A head coach can't get arrested on a drunken-driving charge in the Hamptons, not when such a serious lapse in judgment would call into question his ability to lead.

Chances are, Jason Kidd understands all of this. Chances are, he's convinced he can impose his will on Deron Williams, Brook Lopez and Joe Johnson the way he imposed his will on Kenyon Martin, Kerry Kittles and Keith Van Horn in a different life.

The Nets were smart to gamble a second time on Kidd, too, at least when it was obvious Jackson and Rivers were off the board. Brooklyn proved in the first-round series with Chicago that it still lacks the competitive fire required of a legitimate contender. Kidd can embody that fighting spirit, at least until he passes it down to Williams.

"He has the fire in the belly we need," Nets owner Mikhail Prokhorov said in a statement, "and has achieved as a player everything the Brooklyn Nets are striving to achieve. We believe he will lead us there."

And if he ultimately fails to inspire the Nets to greater heights, to the title Prokhorov has promised to deliver sooner than later (or at least to a competitive conference-final faceoff with Miami), Kidd will meet the same fate that buried several of his former coaches. How ironic would it be if Williams, a trained coach-killer himself, is the one to someday deliver the fatal stab?

Kidd doesn't have to worry about that just yet. He doesn't have to worry about people saying that great players don't often make for great coaches (see Magic Johnson) any more than he has to wonder if Mark Jackson's success with Golden State proves that sideline experience isn't all it's cracked up to be.

Kidd is his own man. He will rise, or fall, on his own coaching merits, or lack thereof.
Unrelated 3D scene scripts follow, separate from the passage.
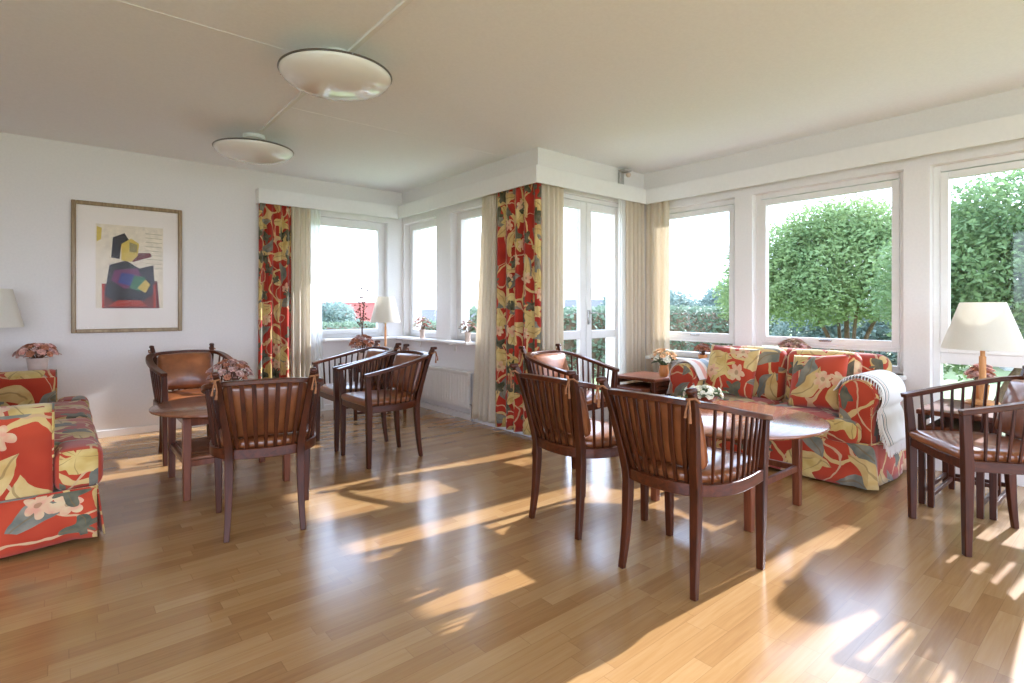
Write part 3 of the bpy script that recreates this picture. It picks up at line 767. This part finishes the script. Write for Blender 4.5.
# throw over the right arm and cover over the left arm of the right sofa -----------------------
def arm_cloth(name, label, cat, s, x0, x1, i0, i1, drop_in, drop_out, mat, fringe, lift=.012, W_=1.50, aw=.22, ah=.70, rz=PI, loc=(4.245, 1.905, 0)):
    inn = W_/2-aw
    pr = arm_profile(aw, ah, s)[1:-1]
    cy = s*aw*.5; path = []
    c = Vector((s*aw*.52, ah-.115))
    for y, z in pr[i0:i1]:
        d = (Vector((y, z))-c).normalized(); path.append(Vector((0, s*inn+y+d.x*lift, z+d.y*lift)))
    a, b = path[0], path[-1]
    for k in range(1, 6): path.insert(0, a+Vector((0, -s*.004*k, -drop_in*k/5)))
    for k in range(1, 9): path.append(b+Vector((0, s*.006*k+s*.004*math.sin(k), -drop_out*k/8)))
    path = interp([tuple(p) for p in path], 40)
    t = thing(name, label, cat, loc, rz)
    mb = MB()
    def fn(u, v):
        p = path[round(v*40)]; x = x0+(x1-x0)*u
        wv = .006*math.sin(v*26+u*9)*(1 if v > .6 else .3)
        n = Vector((0, p.y-s*inn-c.x, p.z-c.y)).normalized()
        return (x+.010*math.sin(v*11), p.y+n.y*(.004+wv*.5)+s*.003*(1+math.sin(u*22))*max(0, v-.6)*2, p.z+n.z*.004)
    mb.grid(fn, 40, 40, lambda u, v: (1-u, v)); mb.build('cloth', M[mat], t, solid=.006, smooth=70)
    if fringe:
        mb = MB(); random.seed(4)
        for k in range(46):
            v = .16+.84*k/45; p = Vector(fn(1, v)); n = Vector((0, p.y-s*inn-c.x, p.z-c.y)).normalized()
            e_ = Vector((.010+random.random()*.012, random.uniform(-.006, .006), -.045-random.random()*.02))
            mb.tube([p, p+Vector((.012, 0, -.010)), p+e_], [.003, .003, .002], 4)
        for k in range(46):
            u = k/45; p = Vector(fn(u, 1)); mb.tube([p, p+Vector((random.uniform(-.006, .006), s*.004, -.03)), p+Vector((random.uniform(-.01, .01), s*.006, -.055-random.random()*.02))], [.003, .003, .002], 4)
        mb.build('fringe', M['throw'], t, smooth=60)
    return t
arm_cloth('striped_throw', 'white fringed throw with dark stripes draped over the right arm of the sofa', 'throw', 1, -.22, .245, 3, 16, .02, .22, 'throw', True, lift=.016)
arm_cloth('striped_arm_cover', 'pastel striped cloth laid over the far left arm of the sofa', 'throw', -1, -.10, .25, 3, 15, .05, .12, 'armcover', False)

# ================================================================== CURTAINS
def curtain(name, label, top, bot, z0, z1, folds, amp, mat, seed=0, sheer=False):
    random.seed(seed); ph = [random.uniform(-.5, .5) for _ in range(64)]
    T = interp([(*p, 0) for p in top], 200); B = interp([(*p, 0) for p in bot], 200)
    Lg = sum((b-a).length for a, b in zip(T, T[1:]))
    def fn(u, v):
        i = min(200, round(u*200)); p = T[i].lerp(B[i], v**1.2)
        j = min(199, max(1, i)); tg = (T[j+1]-T[j-1]).lerp(B[j+1]-B[j-1], v).normalized(); n = Vector((tg.y, -tg.x, 0))
        a = u*folds*2*PI; s = math.sin(a+ph[int(u*folds) % 64]*.6+.5*math.sin(a*.37+v*1.5)); s = math.copysign(abs(s)**.8, s)
        am = amp*(.55+.45*v)*(.8+.3*ph[(int(u*folds)+7) % 64])
        p = p+n*s*am
        if v < .03: p = p+n*.008*math.sin(a*4)
        return (p.x, p.y, z1+(z0-z1)*v)
    mb = MB(); mb.grid(fn, 200, 30, lambda u, v: (u*Lg*1.7*1.15, (z1+(z0-z1)*v)*1.15))
    o = mb.build(name, M[mat], None, solid=.003 if not sheer else 0, smooth=80, uvoff=(seed*.77, seed*.31), recalc=False)
    return tag(o, label, 'curtain')
ZT = P1-.03
curtain('floral_curtain', 'red floral curtain hanging at the far left of the bay', [(1.57, 5.985), (1.90, 5.985)], [(1.555, 5.985), (1.90, 5.985)], .03, ZT, 3.8, .042, 'floral_curtain', 3)
curtain('cream_curtain', 'cream curtain beside the far left floral curtain', [(1.90, 5.99), (2.10, 5.99)], [(1.90, 5.99), (2.10, 5.99)], .03, ZT, 3.4, .034, 'cream', 4)
curtain('sheer_curtain', 'thin white sheer curtain at the edge of the wide bay window', [(2.09, 6.0), (2.215, 6.0)], [(2.10, 6.0), (2.25, 6.0)], .03, ZT, 3, .014, 'sheer', 5, True)
curtain('cream_curtain', 'cream curtain left of the floral one at the projecting wall corner', [(3.195, 4.27), (3.195, 4.055)], [(3.18, 4.42), (3.19, 4.065)], .05, ZT, 4.2, .036, 'cream', 6)
curtain('floral_curtain', 'red floral curtain hanging on the projecting wall corner', [(3.195, 4.04), (3.195, 3.56), (3.205, 3.50), (3.245, 3.488)], [(3.19, 4.05), (3.19, 3.56), (3.20, 3.50), (3.245, 3.485)], .035, ZT, 4.6, .044, 'floral_curtain', 7)
curtain('cream_curtain', 'cream curtain between the floral corner curtain and the glazed door', [(3.25, 3.492), (3.51, 3.492)], [(3.25, 3.492), (3.50, 3.492)], .04, ZT, 4.3, .032, 'cream', 8)
curtain('sheer_curtain', 'thin white sheer curtain at the right side of the glazed door', [(4.31, 3.50), (4.42, 3.50)], [(4.29, 3.49), (4.42, 3.49)], .04, ZT, 3, .012, 'sheer', 9, True)
curtain('cream_curtain', 'cream curtain in the inner corner right of the glazed door', [(4.42, 3.492), (4.70, 3.49)], [(4.42, 3.492), (4.70, 3.49)], .04, ZT, 4.3, .034, 'cream', 10)
curtain('cream_curtain', 'cream curtain in the inner corner at the left end of the sofa windows', [(4.742, 3.47), (4.742, 3.20)], [(4.742, 3.47), (4.742, 3.20)], .04, ZT, 3.7, .032, 'cream', 11)

# ================================================================== CEILING LAMPS
def dish_lamp(label, x, y):
    t = thing('ceiling_lamp', label, 'ceiling lamp', (x, y, H), 0, 'dish ceiling lamps')
    r = .303; zr = -.118
    pr = [(r*math.sin(R(90)*k/12)*1.0, zr-.095*math.cos(R(90)*k/12)) for k in range(13)]
    inner = [(p[0]-.004 if p[0] > .01 else 0, p[1]+.005) for p in reversed(pr)]
    MB().lathe(pr+inner, 64).build('glass_dish', M['opal'], t, smooth=60)
    mb = MB(); mb.tube([(r*math.cos(2*PI*i/64), r*math.sin(2*PI*i/64), zr+.002) for i in range(64)], .006, 8, closed=True); mb.build('rim', M['darksteel'], t, smooth=60)
    MB().lathe([(0, 0), (.085, 0), (.085, -.03), (.03, -.036), (.03, -.12), (0, -.12)], 32).build('ceiling_mount', M['white'], t)
    for k in range(3):
        a = 2*PI*k/3+.4; mb = MB(); mb.tube([(.03*math.cos(a), .03*math.sin(a), -.05), (.312*math.cos(a), .312*math.sin(a), zr-.002)], .003, 6); mb.build('support_arm', M['chrome'], t)
    return t
dish_lamp('white glass dish ceiling lamp nearer the camera, mid conduit', 1.192, 2.98)
dish_lamp('white glass dish ceiling lamp at the far end of the conduit', 1.23, 4.83)

# ================================================================== TABLE LAMPS
def table_lamp(label, x, y, z, zs0, zs1, r0, r1, stem=.014, mat='lampwood'):
    t = thing('table_lamp', label, 'lamp', (x, y, z))
    MB().lathe([(0, 0), (.085, 0), (.088, .006), (.08, .018), (.03, .028), (0, .028)], 40).build('base', M[mat], t)
    h = zs0-z
    MB().lathe([(0, .02), (stem, .02), (stem, h-.05), (stem*.7, h-.045), (stem*.7, h-.01), (0, h-.01)], 20).build('stem', M[mat], t)
    mb = MB(); mb.lathe([(0, h-.02), (.012, h-.02), (.012, h+.02), (.018, h+.03), (.018, h+.07), (0, h+.07)], 16)
    for k in range(3):
        a = 2*PI*k/3; mb.tube([(0, 0, zs1-z-.03), (r1*.99*math.cos(a), r1*.99*math.sin(a), zs1-z-.004)], .002, 5)
    mb.tube([(0, 0, h+.05), (0, 0, zs1-z-.03)], .004, 6)
    mb.build('lamp_holder', M['brass'], t)
    mb = MB(); mb.tube([(0, 0, h-.005), (-.03, -.03, h-.005)], .004, 6); mb.ico((-.032, -.032, h-.005), .008, 2); mb.build('switch', M['grey'], t)
    sh = MB().lathe([(r0, h), (r1, zs1-z), (r1-.003, zs1-z), (r0-.003, h)], 64); sh.f += [(i*4+3, ((i+1) % 64)*4+3, ((i+1) % 64)*4, i*4) for i in range(64)]
    s_ = sh.build('lamp_shade', M['shade'], t, smooth=40)
    return t
table_lamp('large table lamp with a cream conical shade at the right window', 4.42, .71, .56, .905, 1.195, .208, .112, .018)
table_lamp('small table lamp with a cream shade and wooden stem in the bay corner', 2.78, 5.55, .56, 1.00, 1.285, .165, .095, .012)
table_lamp('table lamp with a white shade at the left edge behind the sofa', -.42, 5.80, .60, 1.01, 1.31, .19, .12, .014)

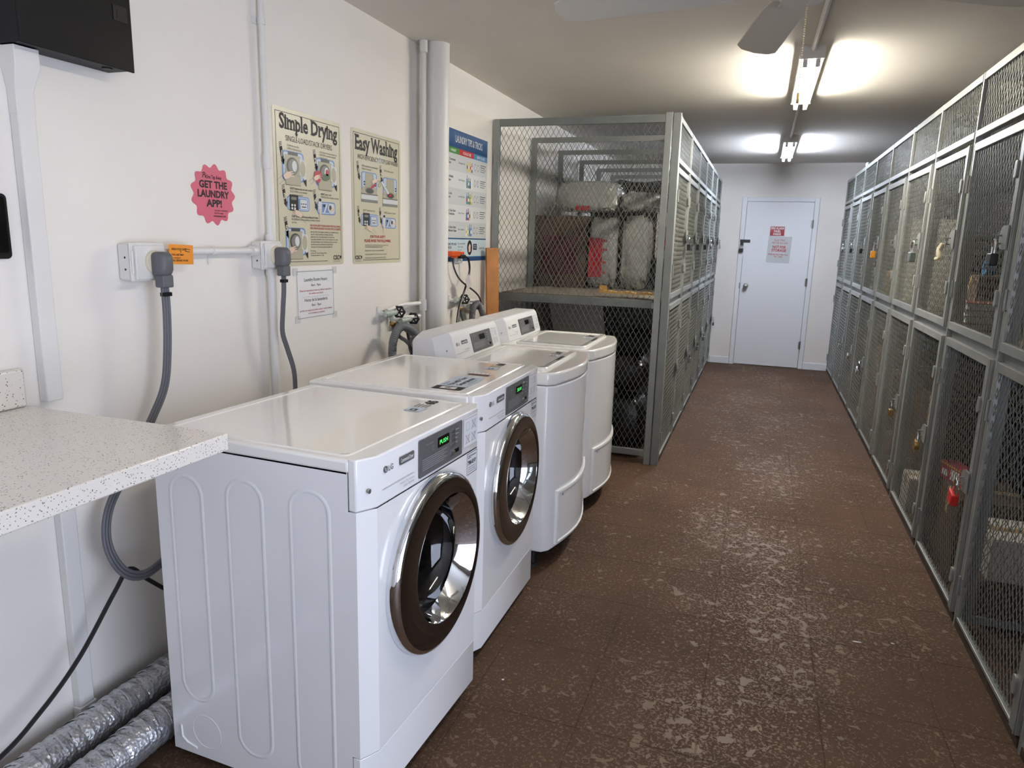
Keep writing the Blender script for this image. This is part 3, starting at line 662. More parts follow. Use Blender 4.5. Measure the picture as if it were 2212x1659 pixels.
def washer(label, loc):
    t = thing('washer', label, 'washer', loc, 0, 'top loading washers by the mesh lockers'); W = 0.686
    def prof(ins=0.0, front=0.0):
        p = [(0.0+ins, ins), (0.655, ins), (0.684+front-ins*0.5, 0.03+ins)]
        for i in range(1, 12):
            q = i/12; p.append((0.684+0.052*math.sin(PI*q)+front-ins*0.5, 0.03+(W-0.06)*q))
        return p + [(0.684+front-ins*0.5, W-0.03-ins), (0.655, W-ins), (0.0+ins, W-ins)]
    body = obj('cabinet', MB().prism(prof(0.002), 0.095, 0.872), ENAM, t, bevel=0.008, seg=3)
    deck = obj('top_deck', MB().prism(prof(0.0, 0.003), 0.875, 0.932), ENAMT, t, bevel=0.01, seg=3)
    for fx_ in (0.06, 0.60):
        for fy_ in (0.06, W-0.06):
            obj('foot', MB().lathe([(0.024, 0.0), (0.024, 0.014), (0.012, 0.018), (0.012, 0.10)], (fx_, fy_, 0), n=12), DARK, t)
    obj('base_pan', MB().box(0.02, 0.02, 0.03, 0.60, W-0.02, 0.094), DARK, t)
    lid = MB(); lp = rr_pts(0.235, 0.055, 0.635, W-0.055, 0.03, 4)
    rings = [[(x+(1 if x > 0.43 else -1)*-i, y+(1 if y > W/2 else -1)*-i, z) for x, y in lp] for i, z in ((0, 0.931), (0.0, 0.940), (0.004, 0.945), (0.028, 0.945), (0.034, 0.9405))]
    lid.loft(rings); lid.add(rings[-1], [tuple(range(len(lp)))])
    lo = obj('lid', lid, ENAMT, t)
    obj('lid_handle', MB().box(0.612, W*0.42, 0.9452, 0.628, W*0.58, 0.9475), mat('dark_slot', (50, 50, 52)), lo, bevel=0.0008)
    top_label(lo, 0.9415, 0.59, W*0.60, '67', 0.14)
    # rear console, sloping face
    z0, z1 = 0.932, 1.068
    cs = MB(); pr = [(0.0, z0), (0.195, z0), (0.195, z0+0.012), (0.165, z1-0.02), (0.15, z1), (0.02, z1), (0.0, z1-0.02)]
    cs.prism(pr, 0.075, W-0.012, 0, lambda a, b, c: (a, c, b))
    con = obj('console', cs, PLW, t, bevel=0.006, seg=3)
    ce = MB()
    for ya, yb_ in ((0.012, 0.075),):
        ce.loft([[(a*0.62, ya, z0+(b-z0)*0.82) for a, b in pr], [(a, yb_, b) for a, b in pr]]); ce.add([(a*0.62, ya, z0+(b-z0)*0.82) for a, b in pr], [tuple(range(len(pr)))])
    obj('console_end', ce, PLW, con)
    obj('screw', MB().lathe([(0.0, 0.003), (0.004, 0.002), (0.004, 0.0)], (0.155, 0.05, 0.985), 'x', 8), SILVER, con)
    sl = math.atan2(0.03, z1-0.02-z0-0.012)
    def on_face(o): o.location = (0.1955, 0, z0+0.012); o.rotation_euler.y = -sl
    F = Flat((0.0005, 0, 0), (0,1,0), (0,0,1))
    lg_logo(F, 0.115, 0.066, 0.013); F.rrect(0.17, 0.060, 0.245, 0.078, 0.003, PANELG, 1); F.text('Commercial Washer', 0.2075, 0.0645, 0.009, PAPER, 2, 'c', 0.02, width=0.066)
    F.line([(0.09, 0.022), (0.245, 0.022)], 0.0015, INKL, 1); F.text('Top Loading', 0.245, 0.03, 0.008, INKL, 1, 'r')
    on_face(F.build('lettering', con))
    on_face(display_plate(t, 0.0, 0.29, 0.555, 0.004, 0.098, ''))
    on_face(icon_sticker(t, 0.0, 0.57, 0.655, 0.008, 0.096))
    # lower access panel with a proud rolled border, following the bowed front
    def bow(y): return 0.684+0.052*math.sin(PI*min(1, max(0, (y-0.03)/(W-0.06))))
    ap = []; K = 10
    for ins, dx in ((0.0, -0.001), (0.002, 0.010), (0.012, 0.012), (0.016, 0.006)):
        ring = []
        y0_, y1_, za, zb = 0.075+ins, W-0.03-ins, 0.112+ins, 0.375-ins
        for i in range(K+1): y = y0_+(y1_-y0_)*i/K; ring.append((bow(y)+dx, y, za))
        for i in range(1, 5): ring.append((bow(y1_)+dx, y1_, za+(zb-za)*i/5))
        for i in range(K+1): y = y1_+(y0_-y1_)*i/K; ring.append((bow(y)+dx, y, zb))
        for i in range(1, 5): ring.append((bow(y0_)+dx, y0_, zb+(za-zb)*i/5))
        ap.append(ring)
    m = MB().loft(ap); K2 = []
    y0_, y1_, za, zb = 0.091, W-0.046, 0.128, 0.359
    lo_ = [(bow(y0_+(y1_-y0_)*i/K)+0.006, y0_+(y1_-y0_)*i/K, za) for i in range(K+1)]; hi_ = [(a, b, zb) for a, b, c in lo_]
    m.add(lo_+hi_, [(i, i+1, K+2+i, K+1+i) for i in range(K)])
    acc = obj('access_panel', m, ENAM, t)
    obj('screw', MB().lathe([(0.0, 0.003), (0.005, 0.002), (0.005, 0.0)], (bow(0.13)+0.006, 0.13, 0.345), 'x', 8), SILVER, acc)
    obj('plug_button', MB().lathe([(0.013, -0.0006), (0.013, -0.0035), (0.011, -0.0045), (0.0, -0.0045)], (0.60, 0.0, 0.905), 'y', 16), PLW, deck)
    return t
washer('top loading washer next to the second dryer', (0.325, 2.932, 0))
washer('top loading washer standing against the mesh locker panel', (0.325, 3.672, 0))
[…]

"Championship teams are built on being prepared, playing unselfishly and being held accountable, and that's how I expect to coach this basketball team," Kidd said in a statement.

Given the alternative options, Kidd makes sense for the Nets in the here and now. The novelty of Year 1 at the Barclays Center is going, going, gone with Jay-Z, and the franchise needs a fresh identity, a new driving force. Kidd has a better chance to be that figure than Brian Shaw, who, despite his endless meeting with King, put the courtesy back in courtesy interview.

A source with knowledge of Kidd's meetings with the Nets said the future Hall of Famer's presence was one advantage he had over Shaw. "That was one thing that really stood out," the source said. "When he walked into the building, people were at attention. Jason still had that aura about him."

Kidd wasn't afraid to elevate a wretched team in Jersey, to nearly carry it to a championship, and he isn't afraid now to accept Prokhorov's parade-or-bust mandate, and to make Brooklyn a much more relevant corner of New York's sporting landscape.

The visionary point guard already showed he's still playing a game nobody else sees. Just when the entire league was busy bidding him farewell, Kidd came out of nowhere to make the steal of his basketball life.

One more time with the Nets, it's his ball and his team. Jason Kidd didn't fail in shorts and sneakers 11 years ago, and the smart money says he won't fail in a jacket and tie now.